Went to a training session to familiarize herself with the district's new math textbook

Spent two weeks traveling in England with her husband and visited family in Kentucky

"It's been a wonderful summer. I've done a nice combination of some school work and some travel. It's always difficult to give up that second cup of coffee in the morning ... but I'm ready."

ROBIN LADD, a mathematics teacher at Seminole High School

Traveled to England with her 17-year-old daughter

Prepared a talk for teachers new to the district and presented it at new teacher training

Spent time familiarizing herself with new math textbooks

"I've been doing all the homework I expect my students to do during the year. I feel like I'm under the gun, but it's good. It's refreshing to look at it all again."

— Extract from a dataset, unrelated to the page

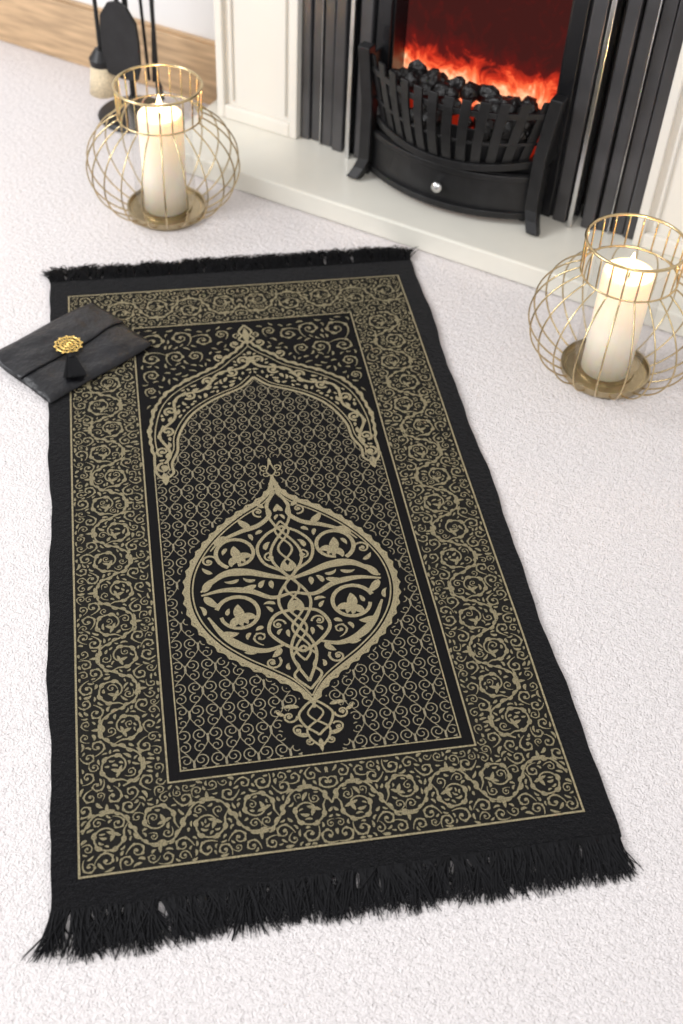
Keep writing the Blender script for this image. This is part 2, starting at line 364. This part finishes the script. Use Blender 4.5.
class P(B):
    occ=None
    def strip(s,pts,w,mask=None,mirror=False,dz=None):
        pts=np.asarray(pts,float); n=len(pts)
        if n<2: return
        w=np.ones(n)*w
        if s.occ: s.occ.mark(pts,w)
        s.emit(pts,w,mask,mirror,dz)
    def emit(s,pts,w,mask=None,mirror=False,dz=None):
        n=len(pts)
        t=np.gradient(pts,axis=0); ln=np.hypot(t[:,0],t[:,1])+1e-9; nn=np.stack([-t[:,1]/ln,t[:,0]/ln],1)
        A=pts+nn*w[:,None]/2; Bq=pts-nn*w[:,None]/2
        ok=np.ones(n,bool) if mask is None else np.array([mask(*p) for p in pts])
        for mm in((0,1) if mirror else (0,)):
            z=.0048+rng.uniform(0,.0004) if dz is None else .0048+dz
            base=len(s.v)
            for i in range(n):
                for q in(A[i],Bq[i]):
                    x=q[0] if not mm else 2*CX-q[0]
                    s.v.append((x,q[1],z+wf(x,q[1])))
            for i in range(n-1):
                if ok[i] and ok[i+1]: k=base+2*i; s.f.append((k,k+1,k+3,k+2))
    def leafpts(s,p,ang,ln,curl,n=9):
        ts=np.linspace(0,1,n); pts=[np.array(p,float)]
        for i in range(1,n):
            a=ang+curl*ts[i]; pts.append(pts[-1]+np.array([math.cos(a),math.sin(a)])*ln/(n-1))
        return np.array(pts)
    def leaf(s,p,ang,ln,w,curl=0,n=9,**k):
        ts=np.linspace(0,1,n); pts=s.leafpts(p,ang,ln,curl,n)
        ww=w*np.sin(PI*ts**.75)**.8+.0003; s.strip(pts,ww,**k); return pts[-1]
    def vine(s,pts,w,step=.0085,ll=.0085,lw=.0030,ph=0,**k):
        pts=np.asarray(pts,float); s.strip(pts,w,**k)
        t=np.gradient(pts,axis=0); d=np.hypot(t[:,0],t[:,1]); sl=np.cumsum(d); nxt=step*(.5+.5*ph); sd=1 if ph else -1
        for i in range(1,len(pts)-1):
            if sl[i]>=nxt:
                nxt+=step; sd=-sd; an=math.atan2(t[i,1],t[i,0])
                s.leaf(pts[i],an+sd*.95,ll*rng.uniform(.8,1.2),lw,-sd*1.5,n=7,**k)
    def spiral(s,c,R,a0,hand,turns,w,rend=.18,w1=.6,bud=True,leaves=0,lw=1,tail=0,**k):
        n=int(20*turns)+4; ts=np.linspace(0,1,n); r=R*((1-ts)+rend*ts); a=a0+hand*turns*2*PI*ts
        pts=np.stack([c[0]+r*np.cos(a),c[1]+r*np.sin(a)],1); ww=w*(1-(1-w1)*ts)
        if tail:
            q=np.linspace(1,0,8,endpoint=False); ta=a0-hand*tail*q; tr=R*(1+.45*q**2)
            tp=np.stack([c[0]+tr*np.cos(ta),c[1]+tr*np.sin(ta)],1); s.strip(np.vstack([tp,pts]),np.concatenate([w*(1-.6*q),ww]),**k)
        else: s.strip(pts,ww,**k)
        if bud:
            d=pts[-1]-pts[-2]; s.leaf(pts[-1]-d*1.0,math.atan2(d[1],d[0]),R*.55,max(w*2.0,R*.22),hand*2.6,**k)
        for q in range(leaves):
            i=int(n*(.06+.62*q/max(1,leaves))); d=pts[i+1]-pts[i]; an=math.atan2(d[1],d[0])
            s.leaf(pts[i],an-hand*.75,R*.55,R*.24*lw,hand*1.6,**k)
            s.leaf(pts[i],an+hand*.6,R*.40,R*.18*lw,-hand*1.4,**k)
        return pts
    def fill(s,region,bounds,radii,nleaf,ll=(.006,.011),lw=.0032,wf_=.15,clear=.0008,wmax=.0027,**k):
        x0,x1,y0,y1=bounds
        for R,tries in radii:
            for _ in range(tries):
                x=rng.uniform(x0,x1); y=rng.uniform(y0,y1)
                if not region(x,y) or not s.occ.free(x,y,.0003): continue
                ok=True
                for rr,na in((.5,6),(1.0,14)):
                    for q in range(na):
                        a=2*PI*q/na; X=x+R*rr*math.cos(a);Y=y+R*rr*math.sin(a)
                        if not region(X,Y) or not s.occ.free(X,Y,.0003): ok=False;break
                    if not ok: break
                if not ok: continue
                s.spiral((x,y),R*.95,rng.uniform(0,2*PI),rng.choice([-1,1]),rng.uniform(.72,1.0),min(wmax,max(.0013,R*wf_)),rend=.35,leaves=(3 if R>.0075 else 2),lw=1.15,tail=1.1,mask=region,**k)
        for _ in range(nleaf):
            p=(rng.uniform(x0,x1),rng.uniform(y0,y1))
            if not region(*p) or not s.occ.free(p[0],p[1],.001): continue
            for __ in range(5):
                an=rng.uniform(0,2*PI); l_=rng.uniform(*ll); cu=rng.uniform(.5,1.8)*rng.choice([-1,1]); w=lw*(.7+.5*rng.rand())*(l_/ll[1])**.5
                pts=s.leafpts(p,an,l_,cu,8)
                ts=np.linspace(0,1,8); ww=w*np.sin(PI*ts**.75)**.8
                if all(region(*q) and s.occ.free(q[0],q[1],wq/2+clear) for q,wq in zip(pts,ww)):
                    s.leaf(p,an,l_,w,cu,n=8,**k); break
def cr(pts,n=10):
    p=[np.array(q,float) for q in pts]; p=[2*p[0]-p[1]]+p+[2*p[-1]-p[-2]]; out=[]
    for i in range(1,len(p)-2):
        for t in np.linspace(0,1,n,endpoint=False):
            out.append(.5*((2*p[i])+(-p[i-1]+p[i+1])*t+(2*p[i-1]-5*p[i]+4*p[i+1]-p[i+2])*t*t+(-p[i-1]+3*p[i]-3*p[i+1]+p[i+2])*t**3))
    out.append(p[-2]); return np.array(out)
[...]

CHERYL MAGGIO, fifth-grade teacher of Students Targeted for Achievement, Recognition and Success at Curlew Creek Elementary School

Read two books on team building and leadership

Attended trainings related to the teachings of Stephen Covey on the seven habits of highly effective people

Planned her parents' 50th wedding anniversary celebration

"One of the things teachers do a lot of in the summer is catch up on projects at home that we never get to do during the school year. Like everybody else, we're quite busy with our jobs. When you work as a classroom teacher, our days are not 8 to 3."

APRIL ASH, a fifth-grade teacher at Fairmount Park Elementary

Attended an eight-day international convention in Los Angeles with members of the Pentecostal Temple Church of God and Christ

Got her son ready for Boy Scout camp

Went shopping for supplies to decorate her classroom

"I feel de-stressed. I took the summer to relax, but I'm ready to go back."

MICHAEL VASSALO, a theater teacher at St. Petersburg High School

Read some new plays

Spent time in New York City going to shows with an eye toward his next production season

Worked with his wife to prepare a nursery for their new baby, due in November

"After about a month and a half of being off, I get geared up. I'm ready to to go back to school."

DAVID MASON, director of bands at Riviera Middle School

Cleaned and repaired hundreds of band instruments

Spent time with his mother and an elderly aunt who live in a retirement home

Studied research material so he'll be ready for his school's conversion to small learning communities

"I also traveled all over the county and looked at the newer middle schools to get ideas for the new school they're building for us in the next 30 months."